EXERCISE OBJECTIVE
Print, exactly as they stand, the lines from the start of the listing to the line containing "sun_d.energy = 3.7;", inclusive.

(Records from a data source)
------------------------------------

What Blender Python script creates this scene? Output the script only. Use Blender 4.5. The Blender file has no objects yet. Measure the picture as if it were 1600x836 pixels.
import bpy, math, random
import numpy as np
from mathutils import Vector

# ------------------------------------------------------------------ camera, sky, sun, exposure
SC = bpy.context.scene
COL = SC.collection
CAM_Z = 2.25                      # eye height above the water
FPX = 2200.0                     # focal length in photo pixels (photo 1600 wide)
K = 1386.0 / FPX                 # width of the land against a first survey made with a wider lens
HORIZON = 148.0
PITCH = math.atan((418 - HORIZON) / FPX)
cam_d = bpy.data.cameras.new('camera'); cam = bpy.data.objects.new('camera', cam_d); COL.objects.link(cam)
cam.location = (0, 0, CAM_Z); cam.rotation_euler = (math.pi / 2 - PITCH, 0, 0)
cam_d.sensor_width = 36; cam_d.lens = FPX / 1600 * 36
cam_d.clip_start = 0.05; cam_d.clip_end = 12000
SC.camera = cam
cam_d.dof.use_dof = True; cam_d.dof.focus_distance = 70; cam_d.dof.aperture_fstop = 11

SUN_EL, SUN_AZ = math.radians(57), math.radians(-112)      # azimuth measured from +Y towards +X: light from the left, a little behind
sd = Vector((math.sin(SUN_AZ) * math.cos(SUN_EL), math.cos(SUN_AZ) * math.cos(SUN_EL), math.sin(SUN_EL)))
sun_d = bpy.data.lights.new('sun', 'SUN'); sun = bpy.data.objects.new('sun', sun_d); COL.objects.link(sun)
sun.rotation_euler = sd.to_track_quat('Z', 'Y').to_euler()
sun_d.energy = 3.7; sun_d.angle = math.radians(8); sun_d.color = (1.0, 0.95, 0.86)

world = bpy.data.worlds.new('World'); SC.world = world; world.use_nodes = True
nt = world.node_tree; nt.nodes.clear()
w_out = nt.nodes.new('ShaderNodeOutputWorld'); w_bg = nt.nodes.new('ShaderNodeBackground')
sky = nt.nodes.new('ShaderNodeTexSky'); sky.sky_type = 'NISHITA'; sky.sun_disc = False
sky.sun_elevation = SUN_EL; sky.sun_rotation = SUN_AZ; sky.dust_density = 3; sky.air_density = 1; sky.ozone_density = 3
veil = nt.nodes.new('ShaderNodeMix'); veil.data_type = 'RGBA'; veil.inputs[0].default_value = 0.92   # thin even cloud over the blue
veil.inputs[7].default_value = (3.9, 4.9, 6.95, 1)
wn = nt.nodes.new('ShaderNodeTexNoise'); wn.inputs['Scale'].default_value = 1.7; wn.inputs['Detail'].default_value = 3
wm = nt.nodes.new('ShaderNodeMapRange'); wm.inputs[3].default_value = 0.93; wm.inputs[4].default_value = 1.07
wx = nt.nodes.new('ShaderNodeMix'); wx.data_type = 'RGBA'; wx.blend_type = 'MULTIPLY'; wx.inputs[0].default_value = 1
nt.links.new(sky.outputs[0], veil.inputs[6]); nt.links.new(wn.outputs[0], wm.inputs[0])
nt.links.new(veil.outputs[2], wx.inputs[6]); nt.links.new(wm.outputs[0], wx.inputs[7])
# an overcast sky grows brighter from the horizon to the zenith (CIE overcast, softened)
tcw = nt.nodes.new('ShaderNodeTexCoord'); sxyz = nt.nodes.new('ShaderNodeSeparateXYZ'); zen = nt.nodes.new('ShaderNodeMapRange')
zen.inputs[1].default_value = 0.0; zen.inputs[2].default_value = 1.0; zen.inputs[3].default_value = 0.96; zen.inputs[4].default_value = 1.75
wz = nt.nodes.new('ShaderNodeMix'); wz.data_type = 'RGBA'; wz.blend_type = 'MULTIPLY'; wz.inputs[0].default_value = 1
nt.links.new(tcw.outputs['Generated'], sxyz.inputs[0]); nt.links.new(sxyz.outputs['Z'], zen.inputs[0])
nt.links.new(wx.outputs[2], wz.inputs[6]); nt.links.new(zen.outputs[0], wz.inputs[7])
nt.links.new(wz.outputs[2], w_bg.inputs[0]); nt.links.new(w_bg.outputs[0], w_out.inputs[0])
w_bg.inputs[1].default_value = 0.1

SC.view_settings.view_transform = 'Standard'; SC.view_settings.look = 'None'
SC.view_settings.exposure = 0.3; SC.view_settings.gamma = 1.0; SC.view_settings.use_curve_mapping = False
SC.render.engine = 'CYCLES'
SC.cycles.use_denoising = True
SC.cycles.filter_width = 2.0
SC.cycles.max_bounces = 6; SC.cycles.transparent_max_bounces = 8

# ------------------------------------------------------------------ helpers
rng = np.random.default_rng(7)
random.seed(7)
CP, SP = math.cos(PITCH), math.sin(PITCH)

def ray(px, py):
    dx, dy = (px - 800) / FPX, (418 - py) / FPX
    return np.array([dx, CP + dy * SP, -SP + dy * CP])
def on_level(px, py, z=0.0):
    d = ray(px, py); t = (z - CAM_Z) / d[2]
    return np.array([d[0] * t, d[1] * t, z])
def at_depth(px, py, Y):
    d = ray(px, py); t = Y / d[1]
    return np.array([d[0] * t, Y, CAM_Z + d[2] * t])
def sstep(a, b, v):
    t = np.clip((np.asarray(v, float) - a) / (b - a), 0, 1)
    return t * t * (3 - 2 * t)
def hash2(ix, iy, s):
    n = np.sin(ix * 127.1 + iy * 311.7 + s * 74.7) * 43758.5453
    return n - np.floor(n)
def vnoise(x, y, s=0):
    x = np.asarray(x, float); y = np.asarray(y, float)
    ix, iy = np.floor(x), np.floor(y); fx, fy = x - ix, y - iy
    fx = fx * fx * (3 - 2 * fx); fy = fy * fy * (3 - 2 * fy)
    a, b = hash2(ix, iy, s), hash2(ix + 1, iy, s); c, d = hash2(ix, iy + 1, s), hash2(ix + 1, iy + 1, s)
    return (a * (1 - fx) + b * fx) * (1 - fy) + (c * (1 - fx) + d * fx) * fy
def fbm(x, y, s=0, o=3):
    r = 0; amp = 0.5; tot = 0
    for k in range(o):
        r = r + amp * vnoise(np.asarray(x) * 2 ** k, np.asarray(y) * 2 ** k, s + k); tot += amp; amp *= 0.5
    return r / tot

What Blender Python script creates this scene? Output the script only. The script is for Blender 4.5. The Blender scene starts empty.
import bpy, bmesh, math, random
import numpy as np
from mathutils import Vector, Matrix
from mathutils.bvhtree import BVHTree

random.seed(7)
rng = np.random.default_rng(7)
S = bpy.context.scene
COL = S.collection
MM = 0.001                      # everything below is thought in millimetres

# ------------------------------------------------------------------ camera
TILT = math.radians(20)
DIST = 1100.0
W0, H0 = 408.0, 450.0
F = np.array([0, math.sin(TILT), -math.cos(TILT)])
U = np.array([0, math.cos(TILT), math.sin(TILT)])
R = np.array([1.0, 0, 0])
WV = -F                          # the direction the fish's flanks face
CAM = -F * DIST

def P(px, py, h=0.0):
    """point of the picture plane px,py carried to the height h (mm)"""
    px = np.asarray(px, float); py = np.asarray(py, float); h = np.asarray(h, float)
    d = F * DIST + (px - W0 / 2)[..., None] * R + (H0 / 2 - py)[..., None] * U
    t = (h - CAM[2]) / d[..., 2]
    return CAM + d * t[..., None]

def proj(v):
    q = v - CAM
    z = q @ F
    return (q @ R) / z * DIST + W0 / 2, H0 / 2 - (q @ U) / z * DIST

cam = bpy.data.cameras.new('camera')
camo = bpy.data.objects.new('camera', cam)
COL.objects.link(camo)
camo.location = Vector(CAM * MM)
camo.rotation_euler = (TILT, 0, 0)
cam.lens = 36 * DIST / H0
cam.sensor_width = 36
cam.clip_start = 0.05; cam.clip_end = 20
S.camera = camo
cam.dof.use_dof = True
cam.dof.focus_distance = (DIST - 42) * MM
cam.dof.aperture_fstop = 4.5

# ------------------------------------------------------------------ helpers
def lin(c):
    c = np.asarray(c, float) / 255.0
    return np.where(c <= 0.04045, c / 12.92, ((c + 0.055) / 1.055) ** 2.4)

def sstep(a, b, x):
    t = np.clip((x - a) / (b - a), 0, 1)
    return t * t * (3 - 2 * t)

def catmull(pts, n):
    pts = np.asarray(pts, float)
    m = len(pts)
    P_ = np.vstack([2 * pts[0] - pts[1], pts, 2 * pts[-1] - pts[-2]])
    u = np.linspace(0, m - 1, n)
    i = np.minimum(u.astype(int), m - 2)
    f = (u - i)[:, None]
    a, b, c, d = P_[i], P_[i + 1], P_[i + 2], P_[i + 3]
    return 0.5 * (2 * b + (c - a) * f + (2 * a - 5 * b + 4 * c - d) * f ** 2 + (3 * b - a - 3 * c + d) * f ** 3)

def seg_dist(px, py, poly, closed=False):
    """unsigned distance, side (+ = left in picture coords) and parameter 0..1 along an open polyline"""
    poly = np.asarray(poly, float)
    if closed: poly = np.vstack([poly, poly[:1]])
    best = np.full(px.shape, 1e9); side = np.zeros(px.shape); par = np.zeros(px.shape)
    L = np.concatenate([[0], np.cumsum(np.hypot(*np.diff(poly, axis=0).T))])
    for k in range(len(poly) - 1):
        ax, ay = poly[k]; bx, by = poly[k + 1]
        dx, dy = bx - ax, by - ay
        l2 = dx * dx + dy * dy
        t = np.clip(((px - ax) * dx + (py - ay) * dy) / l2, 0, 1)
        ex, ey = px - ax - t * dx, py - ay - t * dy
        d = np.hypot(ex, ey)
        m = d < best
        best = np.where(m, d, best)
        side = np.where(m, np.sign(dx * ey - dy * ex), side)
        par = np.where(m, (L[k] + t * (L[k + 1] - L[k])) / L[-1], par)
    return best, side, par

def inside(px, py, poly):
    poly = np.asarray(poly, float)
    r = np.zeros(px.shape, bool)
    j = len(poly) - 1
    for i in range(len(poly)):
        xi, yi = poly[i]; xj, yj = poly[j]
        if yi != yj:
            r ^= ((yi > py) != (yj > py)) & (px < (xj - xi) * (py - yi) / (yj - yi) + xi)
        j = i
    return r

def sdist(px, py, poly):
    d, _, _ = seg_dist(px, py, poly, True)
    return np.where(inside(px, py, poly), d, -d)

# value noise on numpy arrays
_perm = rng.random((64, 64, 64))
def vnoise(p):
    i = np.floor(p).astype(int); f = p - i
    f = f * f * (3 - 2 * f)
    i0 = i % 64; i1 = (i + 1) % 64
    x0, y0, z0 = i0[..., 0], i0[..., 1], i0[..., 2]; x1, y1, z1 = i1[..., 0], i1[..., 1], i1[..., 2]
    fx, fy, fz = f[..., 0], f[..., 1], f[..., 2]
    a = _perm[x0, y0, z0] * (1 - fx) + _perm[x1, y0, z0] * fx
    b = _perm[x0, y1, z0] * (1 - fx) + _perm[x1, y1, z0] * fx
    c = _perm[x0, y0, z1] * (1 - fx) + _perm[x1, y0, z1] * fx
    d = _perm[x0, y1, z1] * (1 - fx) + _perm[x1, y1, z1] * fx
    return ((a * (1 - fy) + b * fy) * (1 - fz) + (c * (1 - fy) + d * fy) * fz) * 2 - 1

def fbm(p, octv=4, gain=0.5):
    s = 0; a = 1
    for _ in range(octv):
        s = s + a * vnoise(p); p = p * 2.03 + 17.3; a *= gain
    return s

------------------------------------

THE ANSWER
What Blender Python script creates this scene? Output the script only. Use Blender 4.5. The Blender file has no objects yet. Measure the picture as if it were 1600x836 pixels.
import bpy, math, random
import numpy as np
from mathutils import Vector

# ------------------------------------------------------------------ camera, sky, sun, exposure
SC = bpy.context.scene
COL = SC.collection
CAM_Z = 2.25                      # eye height above the water
FPX = 2200.0                     # focal length in photo pixels (photo 1600 wide)
K = 1386.0 / FPX                 # width of the land against a first survey made with a wider lens
HORIZON = 148.0
PITCH = math.atan((418 - HORIZON) / FPX)
cam_d = bpy.data.cameras.new('camera'); cam = bpy.data.objects.new('camera', cam_d); COL.objects.link(cam)
cam.location = (0, 0, CAM_Z); cam.rotation_euler = (math.pi / 2 - PITCH, 0, 0)
cam_d.sensor_width = 36; cam_d.lens = FPX / 1600 * 36
cam_d.clip_start = 0.05; cam_d.clip_end = 12000
SC.camera = cam
cam_d.dof.use_dof = True; cam_d.dof.focus_distance = 70; cam_d.dof.aperture_fstop = 11

SUN_EL, SUN_AZ = math.radians(57), math.radians(-112)      # azimuth measured from +Y towards +X: light from the left, a little behind
sd = Vector((math.sin(SUN_AZ) * math.cos(SUN_EL), math.cos(SUN_AZ) * math.cos(SUN_EL), math.sin(SUN_EL)))
sun_d = bpy.data.lights.new('sun', 'SUN'); sun = bpy.data.objects.new('sun', sun_d); COL.objects.link(sun)
sun.rotation_euler = sd.to_track_quat('Z', 'Y').to_euler()
sun_d.energy = 3.7; sun_d.angle = math.radians(8); sun_d.color = (1.0, 0.95, 0.86)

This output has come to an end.